Managing Roles in PostgreSQL

In this exercise, some role managing and security operations are performed. Firstly, two accounts with login credentials are added, one of which will only be valid until a certain time.

CREATE ROLE carto_01 LOGIN PASSWORD 'xxxxxxxxxxxxxxxx';
CREATE ROLE intern_01 LOGIN PASSWORD 'xxxxxxxxxxxxxxxx' VALID UNTIL '2021-03-01'; 
Image 1: Screenshot of newly created roles in pgAdmin.

The usernames have been created now, both the passwords were set by the administrator. To force the user to set a new password, we could ask them to log on via console and run the password command. The user will be queried for a new password and asked to confirm the password, which will not be visible for the administrator. The admin can only access the md5 hash, which over the length of 10 characters are almost uncrackable if the password does not appear on any password lists.

postgres=# \password
Enter new password:
Enter it again:
postgres=# 
Image 2: pg_shadow table showing the created usernames, their password hashes and the duration of the account's validity.

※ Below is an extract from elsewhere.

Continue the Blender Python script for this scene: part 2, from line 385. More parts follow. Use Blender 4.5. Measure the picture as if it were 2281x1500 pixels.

The users are then given read-only permissions with the following command.

Now, when trying to perform database operations such as adding or deleting entries, the database throws an error because the user does not have the required permissions.

GRANT SELECT ON salzburg_buildings TO carto_01;
GRANT SELECT ON salzburg_buildings TO intern_01; 
sql_sec_3
Image 3: Error thrown by the QGIS Database manager.

To allow less privileged users to perform certain queries, a view with predefined operations is created. The columns which the users are allowed to see are chosen, therefore the other secret columns remain hidden in the view.

CREATE OR REPLACE VIEW intern_view AS
SELECT
b.id,
b.name,
b.geom,
b.osm_id,
b.code,
b.fclass,
b.type
FROM
salzburg_buildings AS b;

GRANT SELECT ON intern_view To intern_01; 
Image 4: Return of the view for the intern.

Next, the query is additionally restricted in order to only give the intern the possibility to view objects from the buildings dataset within a certain geographic area. A box is created and intersected with the whole database. In the end, only the buildings within the box are returned. 

CREATE OR REPLACE VIEW intern_view AS
SELECT
b.id,
b.name,
b.geom,
b.osm_id,
b.code,
b.fclass,
b.type
FROM
salzburg_buildings AS b,
(SELECT geom FROM security_geofence WHERE project = 'intern') AS i
WHERE
st_intersects(b.geom, i.geom); 
Image 5: Geometries of the objects returned for from the geofenced intern view query.

Now, the view is additionally restricted, returning only those buildings where the security_level column is set to ‘public’.

CREATE OR REPLACE VIEW intern_view AS
SELECT
b.id,
b.name,
b.geom,
b.osm_id,
b.code,
b.fclass,
b.type
FROM
salzburg_buildings AS b,
(SELECT geom FROM security_geofence WHERE project = 'intern') AS i
WHERE
st_intersects(b.geom, i.geom) AND b.security_level='public'; 
Image 6: Intern view, geofenced and only showing public records.

Performing this filtering of course also eliminates the building footprints. Since only the other columns are sensitive, we can keep the geometries but hide these columns from the interns.

The following command basically created two tables, once for all geometries containing only the id, name and geom and once for the columns the intern is allowed to see in general, which are then combined using the UNION statement. The table where all but the public rows are included is filled up with null values in order to have the same column numbers, which is necessary to complete the union statement.

The final result is a view that returns all building geometries of the geofenced area, but the table only contains the sensitive information of the public records. 

CREATE OR REPLACE VIEW intern_view AS
SELECT
b.*
FROM
(SELECT
b.id,
b.name,
b.geom,
b.osm_id,
b.code,
b.fclass,
b.type
FROM
salzburg_buildings AS b
WHERE
b.security_level = 'public'

UNION

SELECT
n.id, n.name, n.geom, null, null, null, null
FROM
salzburg_buildings AS n
WHERE
n.security_level != 'public') AS b,
(SELECT geom FROM security_geofence WHERE project = 'intern') AS i
WHERE
st_intersects(b.geom, i.geom); 

There are of course many scenarios where the measures implemented in this task are not sufficient, some of them are listed below.

  • For now we only defined viewing rights, which is not always helpful. If we want the interns create new records, we need to prevent them from altering or dropping unrelated entries.
  • Maybe applications need to and are allowed to view certain entries/tables without being signed in at all, for example app users.
  • When new tables are created, the view needs to be adapted or a new one created. Maybe the intern should be able to access all tables within a certain geofence?